Proving geometrically that stereographic projection conserves circles

Question

I am aware of a few analytical calculations showing that the stereographic projection sends circles on the sphere to circles on the equatorial plane. There are related questions here.

What about a geometrical proof? I have found one somewhere that goes as follows.

Let $O$ be the center of the sphere and $S$ the pole doing the projection. Choose a circle $C$ on the sphere lying on a plane $P$, and denote its center $A$. The rays joining $S$ to the circle $C$ cross the equatorial plane $P'$ at some points, which we want to prove form another circle. Let $M$ and $N$ be the two points on the circle $C$ such that they belong to the $SOA$ plane. Their stereographic projection on the equatorial plane are denoted by $M'$ and $N'$.

The angles noted in the attached figure can easily be proven equal, leading to the two angles $SMN$ and $SN'M'$ being equal. This means that the planes $P$ and $P'$ are symmetrical to each other by reflection across the axis $SA$ (shown as an arrow). Now, the proof follows saying that the "cone" from $S$ to $C$ has the same symmetry, so that its intersections with the two planes $P$ and $P'$ are "equivalent". As a consequence, the two intersections are circles, and this proves the theorem.

But wait. To me, this is not really a "cone". But fine, it does not need to be. However, it does not seem symmetrical across $SA$: taking the symmetric point of $N$ or $M$ will clearly not land on the same "cone". So that would mean that the two shapes made by intersecting with $P$ and $P'$ should not be equivalent; consequently, stereographic projection would not send circles to circles.

Where is my error?

Answer 1

The cone is perhaps an oblique one, but it is a cone we are looking at: based on the circle $C$ from plane $P$, with summit $S$.
(Note however, that being oblique only means, from other perspective, that it's a straight cone based on another conic section.)

Now the main point is that - as seen in current picture - the plane $P'$ meets this cone in the same angle as $P$ does.

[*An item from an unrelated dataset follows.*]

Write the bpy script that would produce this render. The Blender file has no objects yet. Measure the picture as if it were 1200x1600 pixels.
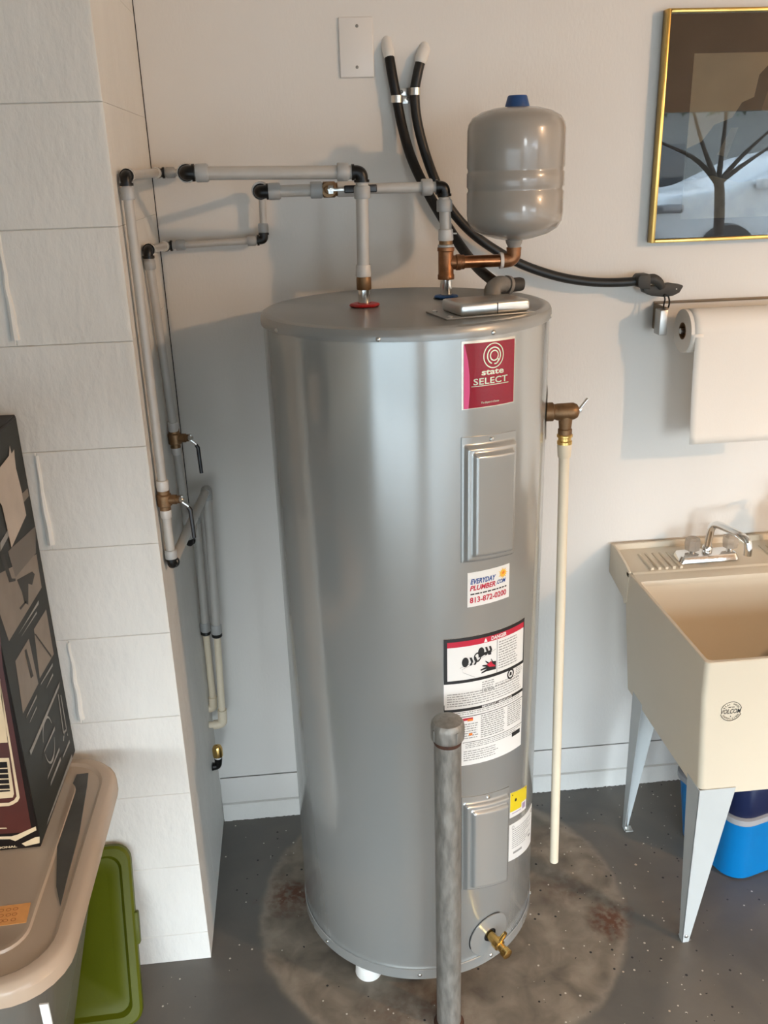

So the conic section of $P'$ will be similar to that of $P$, so will be a circle.

The wording is not too lucky: I guess the symmetry is about the cone itself.

Answer 2

I also had the same doubts about this proof and I came out with two solutions:

1. Better understand the symmetry argument. The difficulty is that we do not know explicitly which symmetry convinces us that the the section of the "cone" (the oblique one projected from $S$ to circle $C$) lying on the equatorial plane is also a circle. @fffred told you already one symmetry: the reflection about the plane $A$ through the angle bisector. But, certainly you don't get one circle from the other only by applying this reflection. The solution is that you need one homothety from $S$ to complete the transformation: First, start with your circle $C$ and reflect it about $A$ to get $C_1$. Notice $C_1$ has the same diameter as $C$. Second, make an homothety through $S$ from $C_1$ to $C_2$ which is a circle whose plane intersects the segment $M'N'$ at the same point as the angle bisector. Also, the diameter of circle $C_2$ is the length of line segment $M'N'$. Notice that this circle $C_2$ is precisely $C'$. PD: You get the same result if you apply the homothety first and then the reflection.
2. Make an explicit metric argument that convinces you that the projection of $C$ is a circle. Imagine $X$ a point lying on circle $C$ and $X'$ a point lying on $C'$ and both points are above the plane of the screen. Let's call the projections onto the plane of the screen $Y$ and $Y'$ and set that $S$, $Y$, and $Y'$ are collinear. If under these assumptions we can prove that $S$, $X$, and $X'$ are collinear then we will be done. Define $h$ the distance from $X$ to the plane of the screen, and analogously define $h'$ with $X'$. The desired collinearity will be proved iff $\frac{h}{h'}=\frac{|SY|}{|SY'|}$ (think about the two similar right triangles $SXY$ and $SX'Y'$ that would be formed). To complete the proof you need the intersecting chord theorem twice to see $h^2=|MY|\cdot |NY|$ and $h'^2=|M'Y'|\cdot |N'Y'|$. Also, you need to apply the law of sines four times to see that $|SY|^2=\frac{|MY|\cdot |NY|\sin\alpha\sin\beta}{\sin\gamma\sin\delta}$ and $|SY'|^2=\frac{|M'Y'|\cdot |N'Y'|\sin\alpha\sin\beta}{\sin\gamma\sin\delta}$. I'll leave the details regarding which angles are those $\alpha$, $\beta$, $\gamma$, and $\delta$.